[Your instructions]
Copy out the data exactly, leaving the pictures behind.

[Provided material]
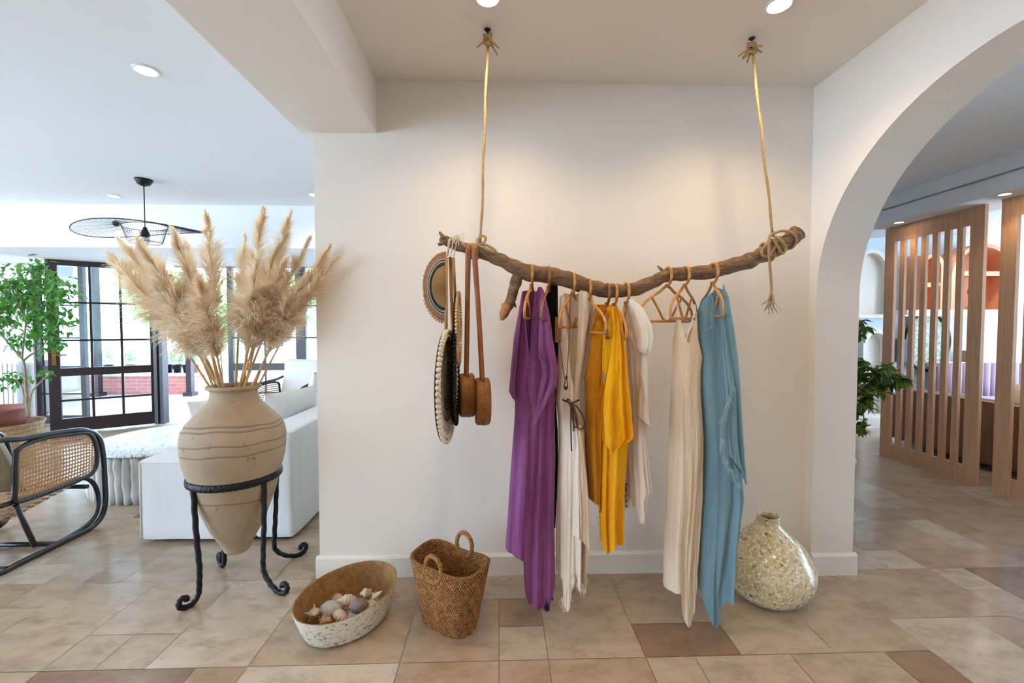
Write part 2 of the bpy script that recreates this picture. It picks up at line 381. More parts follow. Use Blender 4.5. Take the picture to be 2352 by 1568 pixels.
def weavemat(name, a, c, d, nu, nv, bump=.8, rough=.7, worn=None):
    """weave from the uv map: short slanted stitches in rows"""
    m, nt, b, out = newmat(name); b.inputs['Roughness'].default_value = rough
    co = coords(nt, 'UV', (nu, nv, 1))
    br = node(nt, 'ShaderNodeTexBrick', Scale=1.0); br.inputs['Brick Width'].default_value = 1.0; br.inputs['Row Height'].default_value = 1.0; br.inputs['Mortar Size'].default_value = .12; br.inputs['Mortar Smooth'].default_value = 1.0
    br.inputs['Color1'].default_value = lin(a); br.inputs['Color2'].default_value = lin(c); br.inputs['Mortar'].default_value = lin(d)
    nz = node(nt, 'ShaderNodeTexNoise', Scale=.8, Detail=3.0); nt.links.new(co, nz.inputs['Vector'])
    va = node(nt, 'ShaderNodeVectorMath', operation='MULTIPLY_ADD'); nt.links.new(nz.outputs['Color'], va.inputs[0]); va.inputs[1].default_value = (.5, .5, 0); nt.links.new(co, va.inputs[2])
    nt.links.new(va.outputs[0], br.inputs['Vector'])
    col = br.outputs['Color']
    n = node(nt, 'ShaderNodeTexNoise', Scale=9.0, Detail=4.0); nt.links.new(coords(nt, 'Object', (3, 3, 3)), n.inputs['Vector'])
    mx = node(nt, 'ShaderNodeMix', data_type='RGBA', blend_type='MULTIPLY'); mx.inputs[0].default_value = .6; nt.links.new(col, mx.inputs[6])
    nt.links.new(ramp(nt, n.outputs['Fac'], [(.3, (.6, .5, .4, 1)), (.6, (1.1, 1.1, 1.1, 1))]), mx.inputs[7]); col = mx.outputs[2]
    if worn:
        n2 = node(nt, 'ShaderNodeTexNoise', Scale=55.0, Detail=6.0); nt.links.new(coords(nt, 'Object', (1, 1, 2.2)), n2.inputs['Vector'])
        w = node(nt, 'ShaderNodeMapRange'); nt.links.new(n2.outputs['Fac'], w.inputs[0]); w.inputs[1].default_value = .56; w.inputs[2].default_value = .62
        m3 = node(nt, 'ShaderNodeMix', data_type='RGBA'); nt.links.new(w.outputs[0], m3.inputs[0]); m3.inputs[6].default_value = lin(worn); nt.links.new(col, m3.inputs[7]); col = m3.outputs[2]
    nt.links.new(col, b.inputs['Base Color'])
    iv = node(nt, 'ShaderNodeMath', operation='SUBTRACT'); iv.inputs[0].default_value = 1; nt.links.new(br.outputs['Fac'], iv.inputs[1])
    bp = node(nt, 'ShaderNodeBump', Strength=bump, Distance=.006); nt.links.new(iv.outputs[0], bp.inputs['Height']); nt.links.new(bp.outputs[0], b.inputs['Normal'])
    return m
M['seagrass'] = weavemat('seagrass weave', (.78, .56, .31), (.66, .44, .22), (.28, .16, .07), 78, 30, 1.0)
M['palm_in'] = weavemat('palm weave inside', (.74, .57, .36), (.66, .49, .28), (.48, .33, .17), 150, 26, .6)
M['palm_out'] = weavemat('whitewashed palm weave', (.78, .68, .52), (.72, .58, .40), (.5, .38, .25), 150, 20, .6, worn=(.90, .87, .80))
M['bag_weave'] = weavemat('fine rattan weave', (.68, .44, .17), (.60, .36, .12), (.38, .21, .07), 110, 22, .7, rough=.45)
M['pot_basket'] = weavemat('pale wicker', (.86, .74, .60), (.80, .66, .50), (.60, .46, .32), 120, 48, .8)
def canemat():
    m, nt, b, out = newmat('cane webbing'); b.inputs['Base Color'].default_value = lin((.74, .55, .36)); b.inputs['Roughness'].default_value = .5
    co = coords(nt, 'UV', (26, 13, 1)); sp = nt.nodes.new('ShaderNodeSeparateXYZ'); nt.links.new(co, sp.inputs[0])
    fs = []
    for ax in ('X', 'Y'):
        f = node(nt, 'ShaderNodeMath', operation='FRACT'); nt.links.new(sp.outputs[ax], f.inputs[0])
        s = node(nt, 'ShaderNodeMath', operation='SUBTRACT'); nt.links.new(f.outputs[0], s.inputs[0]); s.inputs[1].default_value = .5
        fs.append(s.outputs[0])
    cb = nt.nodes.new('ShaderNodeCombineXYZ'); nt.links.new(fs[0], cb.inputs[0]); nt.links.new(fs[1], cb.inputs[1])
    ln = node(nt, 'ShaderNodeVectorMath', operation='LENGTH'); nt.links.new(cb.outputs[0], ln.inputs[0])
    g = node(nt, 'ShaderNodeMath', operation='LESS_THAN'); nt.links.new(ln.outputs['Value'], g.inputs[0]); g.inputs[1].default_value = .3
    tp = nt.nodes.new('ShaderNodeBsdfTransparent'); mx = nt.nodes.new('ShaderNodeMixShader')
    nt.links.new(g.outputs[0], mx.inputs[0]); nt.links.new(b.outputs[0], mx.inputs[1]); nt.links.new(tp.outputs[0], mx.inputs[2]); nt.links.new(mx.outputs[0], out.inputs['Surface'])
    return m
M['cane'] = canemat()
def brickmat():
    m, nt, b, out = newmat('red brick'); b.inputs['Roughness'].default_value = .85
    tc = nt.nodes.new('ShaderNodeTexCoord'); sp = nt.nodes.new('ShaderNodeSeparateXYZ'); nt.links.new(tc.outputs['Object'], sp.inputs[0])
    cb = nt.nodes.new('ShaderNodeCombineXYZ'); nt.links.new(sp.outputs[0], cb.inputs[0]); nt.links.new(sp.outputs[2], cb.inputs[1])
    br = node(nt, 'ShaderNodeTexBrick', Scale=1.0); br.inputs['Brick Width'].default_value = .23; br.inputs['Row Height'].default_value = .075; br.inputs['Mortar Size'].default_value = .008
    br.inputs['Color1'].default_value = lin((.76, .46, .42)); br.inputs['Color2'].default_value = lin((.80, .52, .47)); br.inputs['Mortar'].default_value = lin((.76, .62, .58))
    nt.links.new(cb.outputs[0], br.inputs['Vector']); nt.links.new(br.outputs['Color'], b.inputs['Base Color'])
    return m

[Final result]
Write part 2 of the bpy script that recreates this picture. It picks up at line 381. More parts follow. Use Blender 4.5. Take the picture to be 2352 by 1568 pixels.
def weavemat(name, a, c, d, nu, nv, bump=.8, rough=.7, worn=None):
    """weave from the uv map: short slanted stitches in rows"""
    m, nt, b, out = newmat(name); b.inputs['Roughness'].default_value = rough
    co = coords(nt, 'UV', (nu, nv, 1))
    br = node(nt, 'ShaderNodeTexBrick', Scale=1.0); br.inputs['Brick Width'].default_value = 1.0; br.inputs['Row Height'].default_value = 1.0; br.inputs['Mortar Size'].default_value = .12; br.inputs['Mortar Smooth'].default_value = 1.0
    br.inputs['Color1'].default_value = lin(a); br.inputs['Color2'].default_value = lin(c); br.inputs['Mortar'].default_value = lin(d)
    nz = node(nt, 'ShaderNodeTexNoise', Scale=.8, Detail=3.0); nt.links.new(co, nz.inputs['Vector'])
    va = node(nt, 'ShaderNodeVectorMath', operation='MULTIPLY_ADD'); nt.links.new(nz.outputs['Color'], va.inputs[0]); va.inputs[1].default_value = (.5, .5, 0); nt.links.new(co, va.inputs[2])
    nt.links.new(va.outputs[0], br.inputs['Vector'])
    col = br.outputs['Color']
    n = node(nt, 'ShaderNodeTexNoise', Scale=9.0, Detail=4.0); nt.links.new(coords(nt, 'Object', (3, 3, 3)), n.inputs['Vector'])
    mx = node(nt, 'ShaderNodeMix', data_type='RGBA', blend_type='MULTIPLY'); mx.inputs[0].default_value = .6; nt.links.new(col, mx.inputs[6])
    nt.links.new(ramp(nt, n.outputs['Fac'], [(.3, (.6, .5, .4, 1)), (.6, (1.1, 1.1, 1.1, 1))]), mx.inputs[7]); col = mx.outputs[2]
    if worn:
        n2 = node(nt, 'ShaderNodeTexNoise', Scale=55.0, Detail=6.0); nt.links.new(coords(nt, 'Object', (1, 1, 2.2)), n2.inputs['Vector'])
        w = node(nt, 'ShaderNodeMapRange'); nt.links.new(n2.outputs['Fac'], w.inputs[0]); w.inputs[1].default_value = .56; w.inputs[2].default_value = .62
        m3 = node(nt, 'ShaderNodeMix', data_type='RGBA'); nt.links.new(w.outputs[0], m3.inputs[0]); m3.inputs[6].default_value = lin(worn); nt.links.new(col, m3.inputs[7]); col = m3.outputs[2]
    nt.links.new(col, b.inputs['Base Color'])
    iv = node(nt, 'ShaderNodeMath', operation='SUBTRACT'); iv.inputs[0].default_value = 1; nt.links.new(br.outputs['Fac'], iv.inputs[1])
    bp = node(nt, 'ShaderNodeBump', Strength=bump, Distance=.006); nt.links.new(iv.outputs[0], bp.inputs['Height']); nt.links.new(bp.outputs[0], b.inputs['Normal'])
    return m
M['seagrass'] = weavemat('seagrass weave', (.78, .56, .31), (.66, .44, .22), (.28, .16, .07), 78, 30, 1.0)
M['palm_in'] = weavemat('palm weave inside', (.74, .57, .36), (.66, .49, .28), (.48, .33, .17), 150, 26, .6)
M['palm_out'] = weavemat('whitewashed palm weave', (.78, .68, .52), (.72, .58, .40), (.5, .38, .25), 150, 20, .6, worn=(.90, .87, .80))
M['bag_weave'] = weavemat('fine rattan weave', (.68, .44, .17), (.60, .36, .12), (.38, .21, .07), 110, 22, .7, rough=.45)
M['pot_basket'] = weavemat('pale wicker', (.86, .74, .60), (.80, .66, .50), (.60, .46, .32), 120, 48, .8)
def canemat():
    m, nt, b, out = newmat('cane webbing'); b.inputs['Base Color'].default_value = lin((.74, .55, .36)); b.inputs['Roughness'].default_value = .5
    co = coords(nt, 'UV', (26, 13, 1)); sp = nt.nodes.new('ShaderNodeSeparateXYZ'); nt.links.new(co, sp.inputs[0])
    fs = []
    for ax in ('X', 'Y'):
        f = node(nt, 'ShaderNodeMath', operation='FRACT'); nt.links.new(sp.outputs[ax], f.inputs[0])
        s = node(nt, 'ShaderNodeMath', operation='SUBTRACT'); nt.links.new(f.outputs[0], s.inputs[0]); s.inputs[1].default_value = .5
        fs.append(s.outputs[0])
    cb = nt.nodes.new('ShaderNodeCombineXYZ'); nt.links.new(fs[0], cb.inputs[0]); nt.links.new(fs[1], cb.inputs[1])
    ln = node(nt, 'ShaderNodeVectorMath', operation='LENGTH'); nt.links.new(cb.outputs[0], ln.inputs[0])
    g = node(nt, 'ShaderNodeMath', operation='LESS_THAN'); nt.links.new(ln.outputs['Value'], g.inputs[0]); g.inputs[1].default_value = .3
    tp = nt.nodes.new('ShaderNodeBsdfTransparent'); mx = nt.nodes.new('ShaderNodeMixShader')
    nt.links.new(g.outputs[0], mx.inputs[0]); nt.links.new(b.outputs[0], mx.inputs[1]); nt.links.new(tp.outputs[0], mx.inputs[2]); nt.links.new(mx.outputs[0], out.inputs['Surface'])
    return m
M['cane'] = canemat()
def brickmat():
    m, nt, b, out = newmat('red brick'); b.inputs['Roughness'].default_value = .85
    tc = nt.nodes.new('ShaderNodeTexCoord'); sp = nt.nodes.new('ShaderNodeSeparateXYZ'); nt.links.new(tc.outputs['Object'], sp.inputs[0])
    cb = nt.nodes.new('ShaderNodeCombineXYZ'); nt.links.new(sp.outputs[0], cb.inputs[0]); nt.links.new(sp.outputs[2], cb.inputs[1])
    br = node(nt, 'ShaderNodeTexBrick', Scale=1.0); br.inputs['Brick Width'].default_value = .23; br.inputs['Row Height'].default_value = .075; br.inputs['Mortar Size'].default_value = .008
    br.inputs['Color1'].default_value = lin((.76, .46, .42)); br.inputs['Color2'].default_value = lin((.80, .52, .47)); br.inputs['Mortar'].default_value = lin((.76, .62, .58))
    nt.links.new(cb.outputs[0], br.inputs['Vector']); nt.links.new(br.outputs['Color'], b.inputs['Base Color'])
    return m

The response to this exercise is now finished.